In 1902, the tobacco-trade in Liverpool, annoyed at the inconvenience of the lawful units of weight, as inconvenient for the wholesale tobacco-warehouse as for my military purposes, moved the Liverpool Chamber of Commerce to get the Board of Trade to allow them to use a half-cental weight; a whole cental, the only lawful unit of the kind, being too heavy for handling. In reply to this request, it was suggested that a nest of weights, 28 + 14 + 7 + 1 lb. = 50 lb. might be used. To this the tobacco-trade objected, and after correspondence, the use of a 50 lb. weight was granted. Then they requested permission to use smaller fractions of the cental, in fact a decimal series of 20, 10, 5 lb. And they obtained it. So, thanks to the perseverance of the Liverpool tobacco-merchants and Chamber of Commerce, the decimal fractions of the Cental are now lawful weights, and no one need use the inconvenient 14 lb. stone series.

5. Wool and Lead Weight

Wool Weight

The revenue of the Plantagenet kings being largely derived from duties on the export of wool, the weight of the sack was fixed by statute. By 31 Edw. I ‘the sack of wool ought to weigh 28 stone of 12-1/2 lb.’ = 350 lb. By 14 Edw. III ‘the sack shall contain 26 stone and each stone 14 lb.’ = 364 lb., i.e. 2 weys of 13 stone. This regulation was supported by other statutes, in 1389 and 1496, and appears to have had due effect, for it is the standard at the present time: 26 stone or 13 ‘tods.’

Why was this particular weight ordered?

Possibly because the sack thus corresponded nearly to the skippund (ship-pound) of the Baltic trade and of Scotland, a weight of 20 lispund each of 16 Norse Troy pounds or of 20 pounds of light standard = 352 to 375 lb. The Baltic skippund at the present day is about 350 lb.

In Scotland the sack of wool was ordered to be 24 stone, which was equivalent to 26 English stone, in proportion to the heavier weight of the Scots pound.

The Plantagenet domination in France caused the stone to pass there, though not always at English weight; and there being no regular weight in France between the pound and the quintal, local stones came into use. ‘Les laines vend on par sacs et par pois, par pierres, par claus et par livres,’ the French terms for the sack, the wey, the stone, the clove and the pound.[[25]] Sometimes the stone was called ‘gal’ (stone, galet, shingle) and the clove ‘demi-gal’ (Livre blanc de l’hotel de ville d’Abbeville). The French stone was of variable weight. One record gives the sack of wool (= 4 Montpellier light quintals) as of 25 pierres, which would make them 9 lb. each. Another record gives it as 36 stone of 9 standard pounds (= 10 English pounds).

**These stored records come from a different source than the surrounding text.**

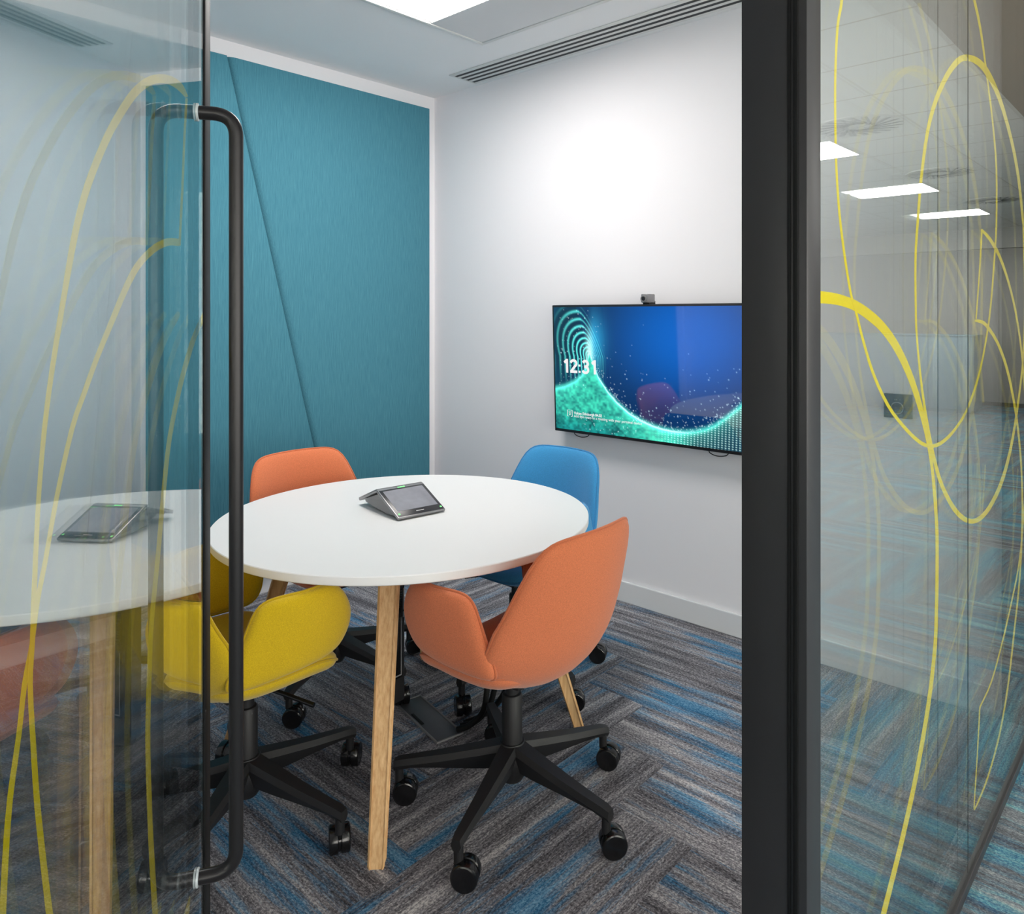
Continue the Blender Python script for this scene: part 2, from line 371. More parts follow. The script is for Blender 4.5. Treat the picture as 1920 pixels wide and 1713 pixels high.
def ribbon(name, ea, eb, place, thick, mat, parent):
    """thin vinyl strip between two edge polylines; place(u, z, d) maps plane coordinates to space"""
    bm = bmesh.new()
    rows = [[bm.verts.new(place(u, z, d)) for (u, z), d in ((a, 0), (b, 0), (b, thick), (a, thick))] for a, b in zip(ea, eb)]
    for A, B in zip(rows, rows[1:]):
        for i in range(4): bm.faces.new((A[i], A[(i+1) % 4], B[(i+1) % 4], B[i]))
    bm.faces.new(rows[0][::-1]); bm.faces.new(rows[-1])
    return obj(name, bm, mat, parent, smooth=False)
DOOR_DECALS = [
  ([(1.2394,1.7122),(1.2279,1.7145),(1.2160,1.7168),(1.2001,1.7175),(1.1801,1.7161),(1.1576,1.7131),(1.1325,1.7086),(1.1053,1.7026),(1.0763,1.6953),(1.0472,1.6868),(1.0196,1.6776),(0.9932,1.6678),(0.9681,1.6574),(0.9447,1.6466),(0.9223,1.6352),(0.9008,1.6231),(0.8800,1.6099),(0.8602,1.5962),(0.8422,1.5833),(0.8266,1.5718),(0.8121,1.5605),(0.7969,1.5476),(0.7796,1.5318),(0.7618,1.5147),(0.7463,1.4985),(0.7341,1.4839),(0.7238,1.4697),(0.7143,1.4549),(0.7057,1.4391),(0.6978,1.4227),(0.6896,1.4048),(0.6800,1.3845),(0.6701,1.3630),(0.6616,1.3436),(0.6551,1.3278),(0.6499,1.3136),(0.6452,1.2989),(0.6410,1.2833),(0.6373,1.2671),(0.6339,1.2497),(0.6306,1.2294),(0.6276,1.2078),(0.6252,1.1887),(0.6235,1.1733),(0.6224,1.1601),(0.6212,1.1484),(0.6196,1.1391),(0.6179,1.1310),(0.6173,1.1208),(0.6183,1.1067),(0.6204,1.0904),(0.6227,1.0738),(0.6247,1.0582),(0.6270,1.0424),(0.6303,1.0241),(0.6356,1.0004),(0.6420,0.9738),(0.6477,0.9511),(0.6514,0.9364),(0.6542,0.9261),(0.6571,0.9157)],
   [(1.2210,1.7050),(1.1998,1.7033),(1.1800,1.7018),(1.1615,1.6997),(1.1439,1.6972),(1.1267,1.6945),(1.1087,1.6909),(1.0885,1.6864),(1.0679,1.6813),(1.0484,1.6757),(1.0293,1.6695),(1.0100,1.6626),(0.9903,1.6547),(0.9699,1.6458),(0.9494,1.6360),(0.9291,1.6251),(0.9081,1.6125),(0.8872,1.5989),(0.8678,1.5856),(0.8510,1.5739),(0.8356,1.5627),(0.8194,1.5496),(0.8007,1.5335),(0.7816,1.5161),(0.7651,1.4996),(0.7520,1.4849),(0.7409,1.4706),(0.7304,1.4555),(0.7207,1.4395),(0.7115,1.4227),(0.7021,1.4045),(0.6916,1.3838),(0.6809,1.3621),(0.6719,1.3424),(0.6650,1.3264),(0.6594,1.3120),(0.6545,1.2972),(0.6499,1.2814),(0.6458,1.2652),(0.6422,1.2475),(0.6392,1.2269),(0.6365,1.2049),(0.6344,1.1853),(0.6327,1.1697),(0.6315,1.1564),(0.6302,1.1445),(0.6285,1.1349),(0.6267,1.1268),(0.6262,1.1166),(0.6275,1.1023),(0.6300,1.0855),(0.6328,1.0684),(0.6352,1.0524),(0.6379,1.0361),(0.6417,1.0173),(0.6475,0.9929),(0.6546,0.9654),(0.6609,0.9419),(0.6652,0.9266),(0.6685,0.9158),(0.6718,0.9048)]),
  ([(1.2215,1.7047),(1.2048,1.6407),(1.1884,1.5601),(1.1687,1.4814)],
   [(1.2388,1.7093),(1.2215,1.6443),(1.2047,1.5625),(1.1844,1.4827)]),
  ([(1.1852,1.4915),(1.1673,1.4906),(1.1483,1.4896),(1.1278,1.4879),(1.1078,1.4858),(1.0868,1.4831),(1.0646,1.4793),(1.0411,1.4746),(1.0165,1.4690),(0.9920,1.4624),(0.9676,1.4549),(0.9435,1.4467),(0.9217,1.4379),(0.9033,1.4287),(0.8870,1.4192),(0.8710,1.4092),(0.8547,1.3984),(0.8387,1.3873),(0.8230,1.3763),(0.8072,1.3654),(0.7916,1.3546),(0.7772,1.3443),(0.7646,1.3347),(0.7530,1.3255),(0.7418,1.3165),(0.7312,1.3085),(0.7209,1.3005),(0.7099,1.2898),(0.6976,1.2745),(0.6849,1.2571),(0.6738,1.2406),(0.6647,1.2255),(0.6568,1.2112),(0.6499,1.1988),(0.6438,1.1893),(0.6385,1.1816),(0.6339,1.1737),(0.6302,1.1649),(0.6272,1.1560),(0.6237,1.1475),(0.6192,1.1400),(0.6142,1.1328),(0.6096,1.1247),(0.6061,1.1151),(0.6030,1.1047),(0.5994,1.0939),(0.5945,1.0830),(0.5892,1.0719),(0.5847,1.0605),(0.5814,1.0489),(0.5789,1.0371),(0.5766,1.0246),(0.5746,1.0113),(0.5729,0.9974),(0.5712,0.9836)],
   [(1.1758,1.4809),(1.1579,1.4798),(1.1421,1.4789),(1.1274,1.4777),(1.1126,1.4762),(1.0984,1.4745),(1.0816,1.4719),(1.0608,1.4681),(1.0385,1.4636),(1.0157,1.4580),(0.9916,1.4512),(0.9675,1.4435),(0.9457,1.4354),(0.9269,1.4267),(0.9096,1.4174),(0.8923,1.4073),(0.8748,1.3965),(0.8575,1.3853),(0.8404,1.3741),(0.8232,1.3631),(0.8063,1.3522),(0.7911,1.3420),(0.7780,1.3323),(0.7660,1.3230),(0.7544,1.3138),(0.7432,1.3057),(0.7324,1.2978),(0.7210,1.2872),(0.7081,1.2719),(0.6948,1.2543),(0.6832,1.2377),(0.6738,1.2225),(0.6657,1.2080),(0.6586,1.1955),(0.6523,1.1859),(0.6469,1.1781),(0.6422,1.1702),(0.6384,1.1614),(0.6353,1.1524),(0.6317,1.1437),(0.6273,1.1359),(0.6226,1.1284),(0.6182,1.1202),(0.6146,1.1105),(0.6114,1.1000),(0.6077,1.0891),(0.6029,1.0778),(0.5978,1.0663),(0.5934,1.0547),(0.5904,1.0428),(0.5880,1.0307),(0.5860,1.0179),(0.5842,1.0042),(0.5827,0.9898),(0.5812,0.9755)]),
  ([(1.3926,1.3886),(1.3867,1.3866),(1.3811,1.3853),(1.3719,1.3826),(1.3552,1.3772),(1.3339,1.3701),(1.3128,1.3624),(1.2947,1.3554),(1.2767,1.3478),(1.2553,1.3370),(1.2287,1.3219),(1.1997,1.3043),(1.1721,1.2853),(1.1457,1.2648),(1.1205,1.2432),(1.0998,1.2220),(1.0854,1.2026),(1.0747,1.1831),(1.0635,1.1604),(1.0500,1.1317),(1.0362,1.1003),(1.0238,1.0727),(1.0130,1.0521),(1.0034,1.0348),(0.9954,1.0162),(0.9893,0.9947),(0.9847,0.9719),(0.9811,0.9489),(0.9779,0.9267),(0.9756,0.9042),(0.9751,0.8794),(0.9772,0.8508),(0.9811,0.8195),(0.9858,0.7876),(0.9913,0.7537),(0.9977,0.7188),(1.0037,0.6885),(1.0087,0.6665),(1.0133,0.6495),(1.0180,0.6322)],
   [(1.4039,1.3886),(1.4104,1.3868),(1.4166,1.3843),(1.4139,1.3800),(1.3986,1.3737),(1.3768,1.3663),(1.3551,1.3586),(1.3366,1.3515),(1.3179,1.3440),(1.2953,1.3331),(1.2666,1.3179),(1.2351,1.3000),(1.2053,1.2808),(1.1768,1.2601),(1.1496,1.2382),(1.1274,1.2168),(1.1123,1.1971),(1.1011,1.1773),(1.0894,1.1541),(1.0753,1.1248),(1.0608,1.0927),(1.0477,1.0645),(1.0363,1.0435),(1.0262,1.0258),(1.0179,1.0070),(1.0119,0.9849),(1.0077,0.9615),(1.0044,0.9378),(1.0015,0.9148),(0.9996,0.8915),(0.9995,0.8659),(1.0017,0.8367),(1.0056,0.8047),(1.0107,0.7717),(1.0174,0.7363),(1.0254,0.6995),(1.0326,0.6676),(1.0381,0.6447),(1.0429,0.6271),(1.0477,0.6094)]),
  ([(1.2624,0.4898),(1.2325,0.4948),(1.2051,0.4980)],
   [(1.2691,0.4845),(1.2632,0.4705),(1.2562,0.4567)]),
]
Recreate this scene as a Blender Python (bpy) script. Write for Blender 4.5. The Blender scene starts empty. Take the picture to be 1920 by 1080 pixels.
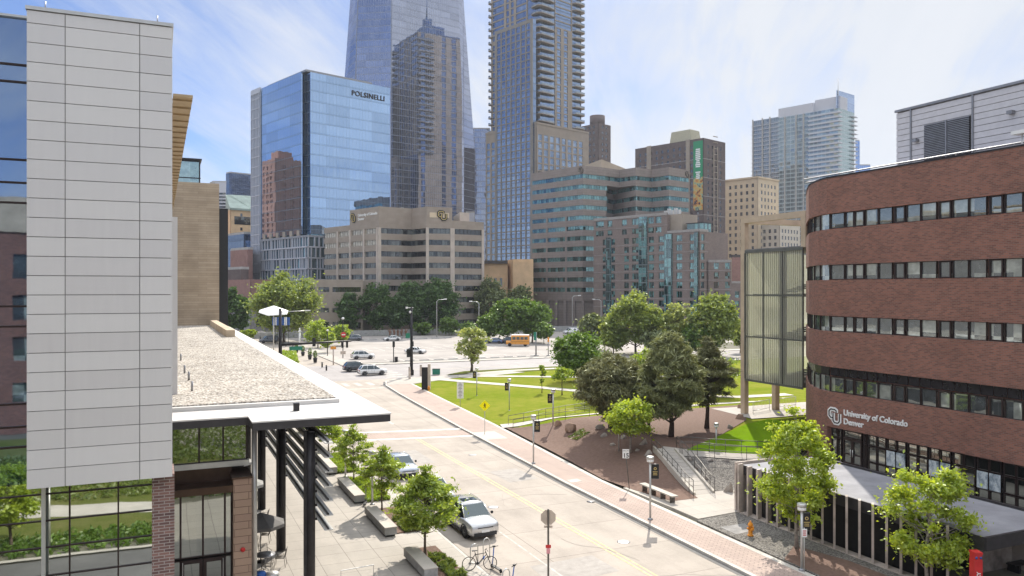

The stone appears to be extinct now in France; I find that as late as 1579 wool was sold in Burgundy by the wool-stone (la pierre de laine) = 12 French or about 13 English pounds.

While the old English wey or load was 16 × 16 = 256 lb., the wey ordered for wool was half a sack = 182 lb. It would seem that, once the King’s dues paid, the shipper was free to make up his sacks or sarplers of wool as most convenient to him. The customary wey or weigh (Sc. waugh or wall) seems to have been 32 cloves or nails of 7 lb. = 2 cwt. A ‘poke’ of wool ‘weand 4 C. 15 nallis,’ i.e. 4 cwt. and 105 lb. A sack might be ‘6 wall and 25 naill,’ i.e. 12 cwt. and 175 lb.